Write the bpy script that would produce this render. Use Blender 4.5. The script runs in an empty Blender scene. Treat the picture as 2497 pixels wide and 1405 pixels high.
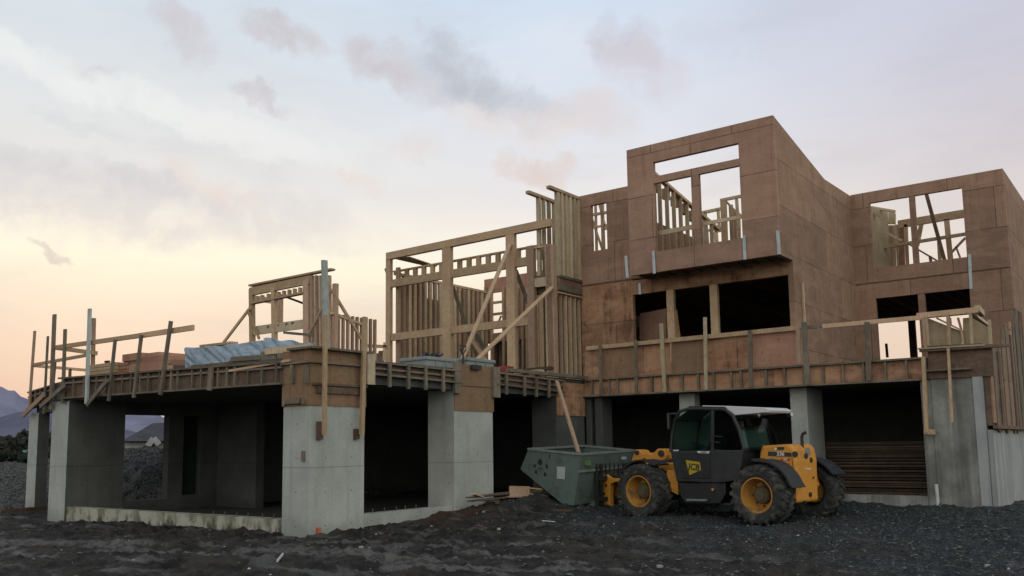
import bpy, math, random
import numpy as np
from mathutils import Vector, Matrix
random.seed(7); RNG = np.random.RandomState(5)
scn = bpy.context.scene
COL = scn.collection

# ---------------------------------------------------------------- camera
YAW, PITCH, ROLL = 0.643352165, 0.117647950, -0.0142785304
FPX, CXP, CYP = 2151.13961, 1248.5, 834.473980
f0 = Vector((-math.sin(YAW)*math.cos(PITCH), math.cos(YAW)*math.cos(PITCH), math.sin(PITCH)))
r0 = Vector((math.cos(YAW), math.sin(YAW), 0)); u0 = r0.cross(f0)
CR = r0*math.cos(ROLL)+u0*math.sin(ROLL); CU = u0*math.cos(ROLL)-r0*math.sin(ROLL); CF = f0
CAM = Vector((12.18, -10.30, 1.53))
def ray(px, py): return CF+CR*((px-CXP)/FPX)-CU*((py-CYP)/FPX)
CAM = Vector((0, 0, 1.53)); _d = ray(753, 1313); _b = CAM+_d*(-1.53/_d.z); CAM = Vector((-_b.x, -_b.y, 1.53))
cd = bpy.data.cameras.new('camera'); cam = bpy.data.objects.new('camera', cd); COL.objects.link(cam)
cam.matrix_world = Matrix(((CR.x, CU.x, -CF.x, CAM.x), (CR.y, CU.y, -CF.y, CAM.y), (CR.z, CU.z, -CF.z, CAM.z), (0, 0, 0, 1)))
cd.sensor_width = 36; cd.lens = 36*FPX/2497; cd.shift_y = (CYP-702.5)/2497; cd.clip_end = 9000; cd.clip_start = 0.05
scn.camera = cam
scn.view_settings.view_transform = 'Standard'; scn.view_settings.look = 'None'
scn.view_settings.exposure = 0.2; scn.view_settings.gamma = 1.0

def lin(r, g, b):
    return tuple(((c/255)/12.92 if c/255 <= .04045 else ((c/255+.055)/1.055)**2.4) for c in (r, g, b))
def P(px, py, ax, v):
    "point of a surveyed plane (axis ax = v) seen at a photo position"
    d = ray(px, py); t = (v-CAM[ax])/d[ax]; return CAM+d*t

# ---------------------------------------------------------------- node helper
class NT:
    def __init__(s, nt): s.nt = nt; s.n = nt.nodes; s.l = nt.links
    def new(s, t, **k):
        n = s.n.new(t)
        for a, b in k.items(): setattr(n, a, b)
        return n
    def set(s, sock, v):
        if hasattr(v, 'is_output') or hasattr(v, 'links'): s.l.new(v, sock)
        elif v is not None:
            try: sock.default_value = v
            except Exception: sock.default_value = tuple(v)+(1,)
    def m(s, op, a, b=None, c=None, clamp=False):
        n = s.new('ShaderNodeMath', operation=op, use_clamp=clamp)
        s.set(n.inputs[0], a)
        if b is not None: s.set(n.inputs[1], b)
        if c is not None: s.set(n.inputs[2], c)
        return n.outputs[0]
    def vm(s, op, a, b=None, out=0):
        n = s.new('ShaderNodeVectorMath', operation=op); s.set(n.inputs[0], a)
        if b is not None: s.set(n.inputs[1], b)
        return n.outputs[out]
    def mix(s, f, a, b, bt='MIX'):
        n = s.new('ShaderNodeMix', data_type='RGBA', blend_type=bt)
        s.set(n.inputs[0], f)
        for i, v in ((6, a), (7, b)):
            if isinstance(v, tuple) and len(v) == 3: v = v+(1,)
            s.set(n.inputs[i], v)
        return n.outputs[2]
    def sc(s, v, k):
        n = s.new('ShaderNodeVectorMath', operation='SCALE'); s.set(n.inputs[0], v); n.inputs[3].default_value = k; return n.outputs[0]
    def noise(s, vec, scale, det=4, rough=.55, out=0, dist=0):
        n = s.new('ShaderNodeTexNoise'); s.set(n.inputs['Vector'], vec)
        n.inputs['Scale'].default_value = scale; n.inputs['Detail'].default_value = det
        n.inputs['Roughness'].default_value = rough; n.inputs['Distortion'].default_value = dist
        return n.outputs[out]
    def mr(s, v, a, b, c=0, d=1, smooth=True):
        n = s.new('ShaderNodeMapRange', interpolation_type='SMOOTHSTEP' if smooth else 'LINEAR')
        for i, x in enumerate((v, a, b, c, d)): s.set(n.inputs[i], x)
        return n.outputs[0]
    def ramp(s, v, pts):
        n = s.new('ShaderNodeValToRGB'); s.set(n.inputs[0], v); cr = n.color_ramp
        while len(cr.elements) < len(pts): cr.elements.new(.5)
        for e, (p, c) in zip(cr.elements, pts): e.position = p; e.color = tuple(c)+(1,)
        return n.outputs[0]
    def comb(s, x, y, z):
        n = s.new('ShaderNodeCombineXYZ')
        for i, v in enumerate((x, y, z)): s.set(n.inputs[i], v)
        return n.outputs[0]
    def sep(s, v):
        n = s.new('ShaderNodeSeparateXYZ'); s.set(n.inputs[0], v); return n.outputs

# ---------------------------------------------------------------- world: dusk sky with broken cloud
world = bpy.data.worlds.new("World"); scn.world = world; world.use_nodes = True
W = NT(world.node_tree); W.n.clear()
SUN_DIR = ray(250, 1010).normalized()
def build_sky():
    tc = W.new('ShaderNodeTexCoord'); d = W.vm('NORMALIZE', tc.outputs['Generated'])
    x, y, z = W.sep(d)
    # azimuth coordinate: 1 towards the afterglow, -1 away from it
    gl = ray(60, 800); gh = Vector((gl.x, gl.y, 0)).normalized()
    az = W.vm('DOT_PRODUCT', d, tuple(gh), out=1)
    wn = W.noise(d, 3.0, 5, .55, out=1)
    wv = W.vm('SUBTRACT', wn, (.5, .5, .5))
    dz = W.m('ADD', z, W.m('MULTIPLY', W.sep(wv)[2], .05))
    k = 1/.9
    L = W.ramp(dz, [(.0, lin(165,152,165)), (.045, lin(210,187,174)), (.10, lin(229,207,187)), (.145, lin(241,224,203)), (.20, lin(252,245,222)),
                    (.235, lin(250,243,226)), (.285, lin(228,227,226)), (.35, lin(222,226,228)), (.47, lin(211,220,226)), (.75, lin(120,142,168))])
    M = W.ramp(dz, [(.0, lin(175,155,160)), (.06, lin(222,195,176)), (.14, lin(242,223,199)), (.21, lin(250,240,220)), (.27, lin(234,229,227)),
                    (.36, lin(221,226,235)), (.47, lin(209,223,239)), (.75, lin(125,145,175))])
    R = W.ramp(dz, [(.0, lin(165,145,150)), (.08, lin(236,206,180)), (.16, lin(231,212,202)), (.23, lin(222,211,209)), (.30, lin(212,205,212)),
                    (.38, lin(203,202,216)), (.47, lin(203,208,225)), (.75, lin(120,135,165))])
    f1 = W.mr(az, .97, .78); f2 = W.mr(az, .80, .42)
    base = W.mix(f2, W.mix(f1, L, M), R)
    # sky behind the viewer, brightened past the visible sky as added fill
    fb = W.mr(az, .35, -.5)
    base = W.mix(fb, base, W.sc(W.ramp(z, [(0, lin(196,196,188)), (.25, lin(226,226,218)), (.7, lin(190,194,192)), (1, lin(140,146,150))]), 1.75))
    # thin streaky general cloud
    dd = W.vm('MULTIPLY', W.vm('ADD', d, W.vm('SCALE', wv) if False else d), (.5, .5, 1.9))
    st = W.noise(dd, 4.2, 7, .58, dist=.35)
    base = W.mix(W.m('MULTIPLY', W.mr(st, .45, .72), .35), base, W.mix(.5, base, lin(172,174,184)))
    st2 = W.noise(W.vm('ADD', dd, (3.1, 1.7, .4)), 3.0, 6, .5, dist=.2)
    base = W.mix(W.m('MULTIPLY', W.mr(st2, .52, .75), .45), base, W.mix(.5, base, lin(244,240,244)))
    # individual clouds, fixed in direction
    n1 = W.vm('SUBTRACT', W.noise(d, 9, 6, .62, out=1), (.5, .5, .5))
    n2 = W.vm('SUBTRACT', W.noise(d, 30, 5, .6, out=1), (.5, .5, .5))
    def sc(v, s):
        n = W.new('ShaderNodeVectorMath', operation='SCALE'); W.set(n.inputs[0], v); n.inputs[3].default_value = s; return n.outputs[0]
    dw = W.vm('ADD', d, W.vm('ADD', sc(n1, .075), sc(n2, .045)))
    # (px, py, half length, half height, tilt deg, colour, strength)
    G = (186,190,199); G2 = (202,197,203)
    clouds = [(470,78,62,46,30,G2,.8),(695,92,88,38,22,(198,192,196),.9),(640,248,62,20,27,G2,.8),(200,152,52,18,-10,G2,.6),
              (920,158,85,50,20,(200,194,198),.85),(1120,165,105,62,20,G,1),(1200,230,140,50,24,(188,191,200),.85),(1000,215,110,34,22,(202,198,204),.8),
              (1420,285,110,52,10,(222,212,212),.8),(1250,310,150,35,8,(232,218,212),.6),(1520,110,95,48,18,(198,196,206),.9),(1560,170,100,52,18,(212,206,214),.8),(1312,420,72,36,8,(222,206,200),.95),
              (112,618,36,14,22,(214,206,198),.9),(250,500,560,80,4,(209,207,211),.7),(520,460,100,30,20,(230,214,206),.6),
              (868,445,52,20,5,(232,216,206),.75),(1010,358,75,26,0,(228,216,212),.6),(2070,368,60,24,5,(218,210,210),.5),(1950,60,240,60,-3,(206,206,220),.4),
              (330,240,420,40,16,(240,243,240),.7),(700,330,380,50,14,(234,234,234),.5),(200,430,300,34,10,(204,203,208),.5),(200,310,90,24,12,(205,210,214),.5)]
    cur = base
    cm = W.mr(W.noise(d, 17, 7, .62, dist=.3), .30, .62, .35, 1)
    for px, py, a, b, t, c, s in clouds:
        c0 = ray(px, py); ln = c0.length; c0 = c0.normalized(); tt = math.radians(t)
        ax = (CR*math.cos(tt)-CU*math.sin(tt)); bx = (CR*math.sin(tt)+CU*math.cos(tt))
        e = W.vm('SUBTRACT', dw, tuple(c0))
        A = W.vm('DOT_PRODUCT', e, tuple(ax*(FPX*ln/a)), out=1); B = W.vm('DOT_PRODUCT', e, tuple(bx*(FPX*ln/b)), out=1)
        q = W.m('ADD', W.m('MULTIPLY', A, A), W.m('MULTIPLY', B, B))
        g = W.m('MULTIPLY', W.mr(q, 2.2, 0.0, 0, s*.92), cm)
        cur = W.mix(g, cur, lin(*c))
    nish = W.new('ShaderNodeTexSky', sky_type='NISHITA'); nish.sun_disc = False
    nish.sun_elevation = math.radians(2.0); nish.sun_rotation = math.atan2(SUN_DIR.x, SUN_DIR.y)
    nish.air_density = 1.0; nish.dust_density = 2.0
    b1 = W.new('ShaderNodeBackground'); W.set(b1.inputs[0], nish.outputs[0]); b1.inputs[1].default_value = .006
    b2 = W.new('ShaderNodeBackground'); W.set(b2.inputs[0], cur); b2.inputs[1].default_value = .88
    ad = W.new('ShaderNodeAddShader'); W.l.new(b1.outputs[0], ad.inputs[0]); W.l.new(b2.outputs[0], ad.inputs[1])
    o = W.new('ShaderNodeOutputWorld'); W.l.new(ad.outputs[0], o.inputs[0])
build_sky()
sl = bpy.data.lights.new('sun', 'SUN'); sl.energy = .5; sl.angle = math.radians(12); sl.color = (1, .78, .58)
sun = bpy.data.objects.new('sun', sl); COL.objects.link(sun)
sun.rotation_euler = (-SUN_DIR).to_track_quat('-Z', 'Y').to_euler()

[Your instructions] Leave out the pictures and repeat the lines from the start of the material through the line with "scn.view_settings.exposure = 0.2;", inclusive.

[Exercise result]
Write the bpy script that would produce this render. Use Blender 4.5. The script runs in an empty Blender scene. Treat the picture as 2497 pixels wide and 1405 pixels high.
import bpy, math, random
import numpy as np
from mathutils import Vector, Matrix
random.seed(7); RNG = np.random.RandomState(5)
scn = bpy.context.scene
COL = scn.collection

# ---------------------------------------------------------------- camera
YAW, PITCH, ROLL = 0.643352165, 0.117647950, -0.0142785304
FPX, CXP, CYP = 2151.13961, 1248.5, 834.473980
f0 = Vector((-math.sin(YAW)*math.cos(PITCH), math.cos(YAW)*math.cos(PITCH), math.sin(PITCH)))
r0 = Vector((math.cos(YAW), math.sin(YAW), 0)); u0 = r0.cross(f0)
CR = r0*math.cos(ROLL)+u0*math.sin(ROLL); CU = u0*math.cos(ROLL)-r0*math.sin(ROLL); CF = f0
CAM = Vector((12.18, -10.30, 1.53))
def ray(px, py): return CF+CR*((px-CXP)/FPX)-CU*((py-CYP)/FPX)
CAM = Vector((0, 0, 1.53)); _d = ray(753, 1313); _b = CAM+_d*(-1.53/_d.z); CAM = Vector((-_b.x, -_b.y, 1.53))
cd = bpy.data.cameras.new('camera'); cam = bpy.data.objects.new('camera', cd); COL.objects.link(cam)
cam.matrix_world = Matrix(((CR.x, CU.x, -CF.x, CAM.x), (CR.y, CU.y, -CF.y, CAM.y), (CR.z, CU.z, -CF.z, CAM.z), (0, 0, 0, 1)))
cd.sensor_width = 36; cd.lens = 36*FPX/2497; cd.shift_y = (CYP-702.5)/2497; cd.clip_end = 9000; cd.clip_start = 0.05
scn.camera = cam
scn.view_settings.view_transform = 'Standard'; scn.view_settings.look = 'None'
scn.view_settings.exposure = 0.2; scn.view_settings.gamma = 1.0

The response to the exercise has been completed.